## Exercise directions
Everything from the first line down to the line containing "return np.array([(px - 600)" should be reproduced exactly; please include nothing else.

───── Data lines ─────

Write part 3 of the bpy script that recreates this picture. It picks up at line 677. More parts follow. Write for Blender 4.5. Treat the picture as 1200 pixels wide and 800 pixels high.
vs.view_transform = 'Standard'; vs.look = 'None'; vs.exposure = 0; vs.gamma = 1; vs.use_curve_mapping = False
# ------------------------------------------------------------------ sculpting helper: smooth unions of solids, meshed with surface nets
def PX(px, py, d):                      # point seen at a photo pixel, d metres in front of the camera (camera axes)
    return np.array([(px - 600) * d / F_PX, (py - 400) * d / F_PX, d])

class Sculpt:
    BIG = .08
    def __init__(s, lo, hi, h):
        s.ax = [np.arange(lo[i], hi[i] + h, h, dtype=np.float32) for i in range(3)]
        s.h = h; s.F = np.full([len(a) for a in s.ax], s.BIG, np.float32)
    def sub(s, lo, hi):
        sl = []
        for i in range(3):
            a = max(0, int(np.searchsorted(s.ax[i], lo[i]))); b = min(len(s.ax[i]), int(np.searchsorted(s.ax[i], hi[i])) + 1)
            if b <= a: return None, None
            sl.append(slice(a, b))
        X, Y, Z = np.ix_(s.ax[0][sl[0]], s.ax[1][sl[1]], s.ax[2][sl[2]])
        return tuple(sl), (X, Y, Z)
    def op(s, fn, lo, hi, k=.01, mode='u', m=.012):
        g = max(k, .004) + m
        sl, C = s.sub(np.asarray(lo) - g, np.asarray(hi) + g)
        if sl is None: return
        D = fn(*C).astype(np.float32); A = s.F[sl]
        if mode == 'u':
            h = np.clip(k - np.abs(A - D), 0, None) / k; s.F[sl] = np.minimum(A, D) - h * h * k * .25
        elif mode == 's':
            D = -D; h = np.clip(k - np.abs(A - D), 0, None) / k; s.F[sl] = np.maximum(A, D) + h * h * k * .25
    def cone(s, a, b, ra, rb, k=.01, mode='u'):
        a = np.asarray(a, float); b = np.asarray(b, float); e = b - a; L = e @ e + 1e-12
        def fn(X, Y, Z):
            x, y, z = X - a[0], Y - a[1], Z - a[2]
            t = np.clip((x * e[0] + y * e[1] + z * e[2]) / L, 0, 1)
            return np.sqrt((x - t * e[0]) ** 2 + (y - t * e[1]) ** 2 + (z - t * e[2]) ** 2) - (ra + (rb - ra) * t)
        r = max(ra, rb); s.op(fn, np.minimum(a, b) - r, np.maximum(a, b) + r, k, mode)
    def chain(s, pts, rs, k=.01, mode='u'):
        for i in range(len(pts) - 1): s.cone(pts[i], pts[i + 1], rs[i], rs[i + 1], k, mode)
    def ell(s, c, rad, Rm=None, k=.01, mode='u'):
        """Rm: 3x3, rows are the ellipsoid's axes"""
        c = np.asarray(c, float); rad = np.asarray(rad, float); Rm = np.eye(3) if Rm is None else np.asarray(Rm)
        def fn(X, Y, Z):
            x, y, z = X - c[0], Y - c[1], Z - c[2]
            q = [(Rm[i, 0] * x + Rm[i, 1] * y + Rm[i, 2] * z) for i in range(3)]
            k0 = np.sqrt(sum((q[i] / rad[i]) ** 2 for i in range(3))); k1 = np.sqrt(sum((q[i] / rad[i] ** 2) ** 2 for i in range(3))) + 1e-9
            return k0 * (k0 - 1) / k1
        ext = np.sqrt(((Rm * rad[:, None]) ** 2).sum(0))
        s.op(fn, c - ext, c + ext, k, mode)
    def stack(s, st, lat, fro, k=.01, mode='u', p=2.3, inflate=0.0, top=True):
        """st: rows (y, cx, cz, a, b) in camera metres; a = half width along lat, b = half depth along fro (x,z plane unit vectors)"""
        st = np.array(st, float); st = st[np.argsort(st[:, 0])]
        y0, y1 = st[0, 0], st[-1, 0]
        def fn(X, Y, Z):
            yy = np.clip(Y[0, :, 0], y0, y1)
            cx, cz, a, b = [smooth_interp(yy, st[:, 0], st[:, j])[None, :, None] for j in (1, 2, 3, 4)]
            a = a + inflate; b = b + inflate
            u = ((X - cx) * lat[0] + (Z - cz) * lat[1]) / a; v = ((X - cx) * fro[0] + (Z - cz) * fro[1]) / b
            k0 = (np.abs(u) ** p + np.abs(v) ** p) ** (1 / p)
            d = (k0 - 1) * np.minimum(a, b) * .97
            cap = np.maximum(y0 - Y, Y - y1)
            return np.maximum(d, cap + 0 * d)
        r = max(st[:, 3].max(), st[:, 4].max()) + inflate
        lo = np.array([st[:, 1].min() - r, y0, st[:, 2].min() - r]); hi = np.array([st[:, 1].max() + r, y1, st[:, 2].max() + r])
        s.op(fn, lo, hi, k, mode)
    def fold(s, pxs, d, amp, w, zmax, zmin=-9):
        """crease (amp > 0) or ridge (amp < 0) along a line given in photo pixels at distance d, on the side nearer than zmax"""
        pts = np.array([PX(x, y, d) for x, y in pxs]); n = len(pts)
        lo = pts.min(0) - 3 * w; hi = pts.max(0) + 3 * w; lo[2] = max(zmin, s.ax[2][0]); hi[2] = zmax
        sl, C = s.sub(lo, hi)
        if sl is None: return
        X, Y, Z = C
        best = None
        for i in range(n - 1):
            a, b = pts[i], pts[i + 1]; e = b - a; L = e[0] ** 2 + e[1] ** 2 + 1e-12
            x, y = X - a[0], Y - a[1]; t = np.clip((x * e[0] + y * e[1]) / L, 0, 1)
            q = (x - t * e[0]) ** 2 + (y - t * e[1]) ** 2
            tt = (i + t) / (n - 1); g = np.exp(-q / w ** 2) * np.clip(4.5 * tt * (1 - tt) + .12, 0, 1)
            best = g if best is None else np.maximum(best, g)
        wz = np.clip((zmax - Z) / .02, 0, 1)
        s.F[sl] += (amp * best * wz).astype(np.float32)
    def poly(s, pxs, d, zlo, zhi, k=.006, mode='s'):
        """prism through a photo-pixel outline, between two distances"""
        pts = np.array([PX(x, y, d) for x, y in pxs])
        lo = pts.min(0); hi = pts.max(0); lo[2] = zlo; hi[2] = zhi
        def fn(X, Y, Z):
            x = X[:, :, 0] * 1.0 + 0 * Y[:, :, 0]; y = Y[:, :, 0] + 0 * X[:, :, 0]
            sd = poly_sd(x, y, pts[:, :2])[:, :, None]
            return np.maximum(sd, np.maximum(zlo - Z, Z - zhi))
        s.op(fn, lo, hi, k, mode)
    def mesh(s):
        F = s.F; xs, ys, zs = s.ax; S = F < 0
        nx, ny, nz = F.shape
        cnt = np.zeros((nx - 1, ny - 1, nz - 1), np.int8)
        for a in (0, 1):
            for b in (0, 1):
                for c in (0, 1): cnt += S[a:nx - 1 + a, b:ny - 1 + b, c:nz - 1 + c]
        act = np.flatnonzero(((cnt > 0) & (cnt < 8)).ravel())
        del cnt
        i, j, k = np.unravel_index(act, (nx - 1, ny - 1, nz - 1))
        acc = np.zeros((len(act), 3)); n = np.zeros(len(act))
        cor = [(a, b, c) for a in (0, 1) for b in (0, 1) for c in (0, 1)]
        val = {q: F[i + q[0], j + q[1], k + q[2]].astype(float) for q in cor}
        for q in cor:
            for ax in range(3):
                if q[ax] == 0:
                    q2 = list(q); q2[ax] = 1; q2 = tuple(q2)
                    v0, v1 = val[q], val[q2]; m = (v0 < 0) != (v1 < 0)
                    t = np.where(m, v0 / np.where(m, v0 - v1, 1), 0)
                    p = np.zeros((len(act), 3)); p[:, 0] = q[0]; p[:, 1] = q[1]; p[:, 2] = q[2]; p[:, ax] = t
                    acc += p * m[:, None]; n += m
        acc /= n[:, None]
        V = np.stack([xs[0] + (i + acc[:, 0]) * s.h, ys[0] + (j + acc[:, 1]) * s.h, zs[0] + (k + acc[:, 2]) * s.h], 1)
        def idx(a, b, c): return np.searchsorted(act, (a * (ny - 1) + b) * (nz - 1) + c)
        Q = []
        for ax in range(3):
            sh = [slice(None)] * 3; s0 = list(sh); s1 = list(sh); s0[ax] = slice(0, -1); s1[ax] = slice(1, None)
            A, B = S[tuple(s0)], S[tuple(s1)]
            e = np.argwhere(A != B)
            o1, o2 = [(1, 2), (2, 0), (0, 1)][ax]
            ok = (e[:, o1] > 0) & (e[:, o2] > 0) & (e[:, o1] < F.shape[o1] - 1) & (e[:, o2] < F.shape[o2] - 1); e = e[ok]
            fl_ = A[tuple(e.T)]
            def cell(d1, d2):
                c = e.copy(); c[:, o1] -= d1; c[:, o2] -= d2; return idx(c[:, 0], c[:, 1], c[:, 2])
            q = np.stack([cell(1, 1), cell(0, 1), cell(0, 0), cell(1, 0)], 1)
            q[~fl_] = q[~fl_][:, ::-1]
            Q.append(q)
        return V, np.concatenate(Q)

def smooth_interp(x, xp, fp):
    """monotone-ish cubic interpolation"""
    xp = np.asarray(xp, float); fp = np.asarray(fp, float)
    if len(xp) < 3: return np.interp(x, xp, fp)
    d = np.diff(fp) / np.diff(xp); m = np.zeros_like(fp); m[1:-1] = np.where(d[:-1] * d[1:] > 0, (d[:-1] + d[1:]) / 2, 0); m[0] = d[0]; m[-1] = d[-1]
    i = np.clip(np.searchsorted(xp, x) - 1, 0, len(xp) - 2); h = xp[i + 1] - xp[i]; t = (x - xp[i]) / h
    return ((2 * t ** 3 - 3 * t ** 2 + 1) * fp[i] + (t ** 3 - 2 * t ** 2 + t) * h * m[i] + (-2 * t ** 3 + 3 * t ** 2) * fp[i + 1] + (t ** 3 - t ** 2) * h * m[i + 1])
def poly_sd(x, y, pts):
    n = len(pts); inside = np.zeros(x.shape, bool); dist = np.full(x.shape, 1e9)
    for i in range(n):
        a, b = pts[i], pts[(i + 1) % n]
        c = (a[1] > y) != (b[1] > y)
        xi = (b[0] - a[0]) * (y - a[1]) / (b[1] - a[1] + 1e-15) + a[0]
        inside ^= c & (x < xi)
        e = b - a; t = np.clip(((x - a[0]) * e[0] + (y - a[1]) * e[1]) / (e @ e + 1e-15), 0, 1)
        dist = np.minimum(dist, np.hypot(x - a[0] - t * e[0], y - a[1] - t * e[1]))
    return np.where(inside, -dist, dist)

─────

## Complete output
Write part 3 of the bpy script that recreates this picture. It picks up at line 677. More parts follow. Write for Blender 4.5. Treat the picture as 1200 pixels wide and 800 pixels high.
vs.view_transform = 'Standard'; vs.look = 'None'; vs.exposure = 0; vs.gamma = 1; vs.use_curve_mapping = False
# ------------------------------------------------------------------ sculpting helper: smooth unions of solids, meshed with surface nets
def PX(px, py, d):                      # point seen at a photo pixel, d metres in front of the camera (camera axes)
    return np.array([(px - 600) * d / F_PX, (py - 400) * d / F_PX, d])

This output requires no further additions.